Someone recently posted this laughing photo of me at a wedding on Facebook. It's a fun pic, but the day I saw it, I got really sad. I cried. The photo had been taken 365 days earlier and I felt so far from that huge laugh after the past year. The two pics on the right are pics from this week... I'm still able to smile and appreciate moments and laugh and dance and sing, but I'm clawing my way out of a lot of pain and definitely don't have that depth of joy and hope that is so evident in the first pic.
I've started to go to a counselor. This week I told her that I was setting aside Jan 1- Feb 29 (my leap year birthday) to try and focus on doing things that will heal me and feed my heart. I am planning on finding at least one thing a day that will be a healing activity. She loved that idea and spoke to me about "Building Joy" back into my life. She pointed out that unless I am filled, my family will remain wounded.
I was unable to write many details about what was happening this past year, but you know it was hard. The real reason I quit making those hand-stamped charms was that my hands shook so hard that I could no longer make them. I cried over so many charms as they sat ruined on my desk and decided it was time to give it up.... That's only a sliver of where I've been. But that is then. And this is now.

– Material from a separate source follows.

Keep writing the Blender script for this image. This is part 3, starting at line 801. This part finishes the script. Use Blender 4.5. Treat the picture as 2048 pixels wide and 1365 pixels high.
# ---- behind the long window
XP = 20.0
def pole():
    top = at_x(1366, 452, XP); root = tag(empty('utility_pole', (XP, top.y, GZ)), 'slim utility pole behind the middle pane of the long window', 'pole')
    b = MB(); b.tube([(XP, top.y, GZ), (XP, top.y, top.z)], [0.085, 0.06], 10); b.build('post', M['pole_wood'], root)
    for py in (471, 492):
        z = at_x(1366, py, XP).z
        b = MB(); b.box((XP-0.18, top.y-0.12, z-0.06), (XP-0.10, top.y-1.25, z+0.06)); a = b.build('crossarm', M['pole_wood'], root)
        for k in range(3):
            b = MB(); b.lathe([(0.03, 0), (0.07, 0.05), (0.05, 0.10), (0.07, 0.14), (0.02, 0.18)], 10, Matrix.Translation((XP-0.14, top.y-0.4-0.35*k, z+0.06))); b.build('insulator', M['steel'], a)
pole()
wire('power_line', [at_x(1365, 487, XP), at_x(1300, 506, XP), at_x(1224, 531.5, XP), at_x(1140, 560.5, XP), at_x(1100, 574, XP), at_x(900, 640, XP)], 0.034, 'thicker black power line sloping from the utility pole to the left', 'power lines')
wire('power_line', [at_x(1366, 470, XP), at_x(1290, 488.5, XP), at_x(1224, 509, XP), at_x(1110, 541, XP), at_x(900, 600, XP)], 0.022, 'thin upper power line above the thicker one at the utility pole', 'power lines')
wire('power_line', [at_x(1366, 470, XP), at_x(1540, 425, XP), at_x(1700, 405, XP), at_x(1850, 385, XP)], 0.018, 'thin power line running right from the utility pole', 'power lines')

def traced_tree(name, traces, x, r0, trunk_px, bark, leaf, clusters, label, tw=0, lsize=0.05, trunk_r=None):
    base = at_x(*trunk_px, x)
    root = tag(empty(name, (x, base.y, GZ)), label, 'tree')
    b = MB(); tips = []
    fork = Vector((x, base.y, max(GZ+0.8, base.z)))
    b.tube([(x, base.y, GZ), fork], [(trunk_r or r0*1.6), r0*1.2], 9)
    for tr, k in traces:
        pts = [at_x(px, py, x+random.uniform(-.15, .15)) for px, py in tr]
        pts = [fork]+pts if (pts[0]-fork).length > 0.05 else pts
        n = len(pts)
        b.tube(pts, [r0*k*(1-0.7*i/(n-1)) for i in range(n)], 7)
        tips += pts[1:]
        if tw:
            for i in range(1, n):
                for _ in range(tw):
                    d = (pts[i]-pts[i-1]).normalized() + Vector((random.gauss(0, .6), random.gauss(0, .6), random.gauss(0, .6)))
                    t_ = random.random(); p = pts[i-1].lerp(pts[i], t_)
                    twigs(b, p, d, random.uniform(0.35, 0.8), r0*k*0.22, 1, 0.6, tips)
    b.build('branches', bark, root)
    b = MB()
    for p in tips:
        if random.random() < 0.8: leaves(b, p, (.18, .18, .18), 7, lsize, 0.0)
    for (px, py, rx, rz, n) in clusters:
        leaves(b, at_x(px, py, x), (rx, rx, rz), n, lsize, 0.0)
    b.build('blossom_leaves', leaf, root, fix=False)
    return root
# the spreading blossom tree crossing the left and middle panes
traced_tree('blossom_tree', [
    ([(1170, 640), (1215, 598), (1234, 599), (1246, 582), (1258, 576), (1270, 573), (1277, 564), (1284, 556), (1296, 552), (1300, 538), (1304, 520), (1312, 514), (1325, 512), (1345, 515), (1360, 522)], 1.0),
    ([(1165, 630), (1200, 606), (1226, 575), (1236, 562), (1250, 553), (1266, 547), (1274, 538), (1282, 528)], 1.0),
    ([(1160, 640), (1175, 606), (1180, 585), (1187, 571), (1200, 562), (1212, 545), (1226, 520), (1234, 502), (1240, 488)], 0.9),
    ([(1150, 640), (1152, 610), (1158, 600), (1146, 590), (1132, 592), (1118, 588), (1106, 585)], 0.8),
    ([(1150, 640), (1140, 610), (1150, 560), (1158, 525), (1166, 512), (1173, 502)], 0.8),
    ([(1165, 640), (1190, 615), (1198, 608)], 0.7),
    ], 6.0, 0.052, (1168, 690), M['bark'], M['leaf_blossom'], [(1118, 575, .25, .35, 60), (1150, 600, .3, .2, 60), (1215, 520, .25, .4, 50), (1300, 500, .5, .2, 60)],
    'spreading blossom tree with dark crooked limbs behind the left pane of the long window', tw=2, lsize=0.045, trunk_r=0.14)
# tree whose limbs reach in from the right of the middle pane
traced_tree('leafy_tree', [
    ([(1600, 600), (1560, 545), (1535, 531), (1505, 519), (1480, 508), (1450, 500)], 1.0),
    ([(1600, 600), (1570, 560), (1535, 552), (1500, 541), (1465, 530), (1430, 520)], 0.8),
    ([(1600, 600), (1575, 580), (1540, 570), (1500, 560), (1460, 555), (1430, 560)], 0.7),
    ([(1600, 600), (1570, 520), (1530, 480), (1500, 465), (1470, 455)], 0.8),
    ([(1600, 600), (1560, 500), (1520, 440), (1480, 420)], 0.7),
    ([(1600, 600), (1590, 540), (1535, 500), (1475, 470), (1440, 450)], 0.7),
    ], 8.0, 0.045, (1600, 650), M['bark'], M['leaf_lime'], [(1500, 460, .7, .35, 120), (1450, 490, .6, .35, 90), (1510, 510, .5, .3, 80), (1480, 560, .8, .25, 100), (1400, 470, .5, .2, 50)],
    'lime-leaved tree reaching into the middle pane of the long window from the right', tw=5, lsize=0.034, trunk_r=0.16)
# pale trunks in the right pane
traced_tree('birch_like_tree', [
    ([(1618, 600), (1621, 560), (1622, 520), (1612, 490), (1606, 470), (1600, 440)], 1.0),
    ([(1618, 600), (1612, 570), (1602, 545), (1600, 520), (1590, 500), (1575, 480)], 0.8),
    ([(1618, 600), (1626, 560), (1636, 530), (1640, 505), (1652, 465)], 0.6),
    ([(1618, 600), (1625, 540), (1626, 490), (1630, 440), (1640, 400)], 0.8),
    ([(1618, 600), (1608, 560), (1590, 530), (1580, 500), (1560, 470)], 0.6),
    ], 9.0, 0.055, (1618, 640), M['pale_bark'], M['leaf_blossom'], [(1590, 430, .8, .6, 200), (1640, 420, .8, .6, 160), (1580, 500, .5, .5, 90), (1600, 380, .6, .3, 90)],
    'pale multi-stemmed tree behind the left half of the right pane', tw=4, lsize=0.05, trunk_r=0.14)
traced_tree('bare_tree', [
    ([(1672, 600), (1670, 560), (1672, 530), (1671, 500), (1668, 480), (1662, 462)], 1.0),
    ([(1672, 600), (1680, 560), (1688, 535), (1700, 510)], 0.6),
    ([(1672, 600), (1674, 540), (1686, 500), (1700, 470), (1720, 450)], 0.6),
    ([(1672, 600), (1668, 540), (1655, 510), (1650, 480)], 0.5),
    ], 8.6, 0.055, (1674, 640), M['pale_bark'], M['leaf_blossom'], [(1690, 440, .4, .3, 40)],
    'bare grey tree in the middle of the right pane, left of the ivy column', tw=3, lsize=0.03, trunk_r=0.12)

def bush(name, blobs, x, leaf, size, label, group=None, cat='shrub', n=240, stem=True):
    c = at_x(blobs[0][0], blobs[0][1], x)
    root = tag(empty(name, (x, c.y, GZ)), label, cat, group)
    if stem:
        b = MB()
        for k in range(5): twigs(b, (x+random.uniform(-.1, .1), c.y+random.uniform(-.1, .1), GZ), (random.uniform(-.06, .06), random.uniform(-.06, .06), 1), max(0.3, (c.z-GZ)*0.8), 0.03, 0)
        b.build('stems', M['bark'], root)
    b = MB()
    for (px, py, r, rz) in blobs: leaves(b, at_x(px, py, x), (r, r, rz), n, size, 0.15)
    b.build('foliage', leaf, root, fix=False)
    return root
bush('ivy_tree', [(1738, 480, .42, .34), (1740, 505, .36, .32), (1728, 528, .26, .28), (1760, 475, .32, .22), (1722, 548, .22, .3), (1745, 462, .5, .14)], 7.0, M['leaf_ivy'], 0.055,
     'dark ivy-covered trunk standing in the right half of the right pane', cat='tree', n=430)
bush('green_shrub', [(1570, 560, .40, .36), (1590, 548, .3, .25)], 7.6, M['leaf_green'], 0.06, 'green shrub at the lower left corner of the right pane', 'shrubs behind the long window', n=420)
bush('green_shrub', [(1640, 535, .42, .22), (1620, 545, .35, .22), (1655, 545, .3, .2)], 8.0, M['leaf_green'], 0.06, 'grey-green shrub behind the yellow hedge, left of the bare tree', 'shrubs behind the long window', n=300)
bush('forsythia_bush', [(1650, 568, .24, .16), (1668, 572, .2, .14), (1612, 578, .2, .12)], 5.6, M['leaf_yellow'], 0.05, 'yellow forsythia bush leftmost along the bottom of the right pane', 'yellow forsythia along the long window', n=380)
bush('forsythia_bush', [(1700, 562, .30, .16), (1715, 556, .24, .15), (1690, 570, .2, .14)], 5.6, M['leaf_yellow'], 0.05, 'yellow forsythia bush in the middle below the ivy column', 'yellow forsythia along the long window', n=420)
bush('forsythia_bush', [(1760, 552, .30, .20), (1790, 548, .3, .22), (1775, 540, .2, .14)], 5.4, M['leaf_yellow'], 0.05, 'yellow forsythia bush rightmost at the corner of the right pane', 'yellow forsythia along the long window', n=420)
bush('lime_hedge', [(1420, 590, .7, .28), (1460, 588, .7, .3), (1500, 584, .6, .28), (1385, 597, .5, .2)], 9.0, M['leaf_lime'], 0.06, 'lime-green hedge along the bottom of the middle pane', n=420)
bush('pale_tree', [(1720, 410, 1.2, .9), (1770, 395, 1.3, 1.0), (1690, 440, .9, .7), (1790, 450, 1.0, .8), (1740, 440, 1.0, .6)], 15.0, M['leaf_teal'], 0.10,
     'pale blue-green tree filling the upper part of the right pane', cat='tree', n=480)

And...
IT IS MOST DEFINITELY TIME TO REBUILD JOY.
I've decided to lightly chronicle this journey here on my blog, since you readers have been so encouraging to me all along... You are invited to read along, view my pics and breathe in a little deeper with me as I do my best to come back to laughter and spend these days "Re-building Joy". I have no idea what to expect, but I do know that I'm being very intentional about this.
I hope you don't mind.

2 comments:

Jill said...

I am excited for you. I look forward to reading about your joyous times.

Christy said...

Love this idea. I read a phenomenal book this year called "One Thousand Gifts" by Ann Voskamp. When I finished, I wanted to buy it for everyone I knew. It's a beautifully poetic, quick read. I think it lines up with and speaks to exactly what you are saying here.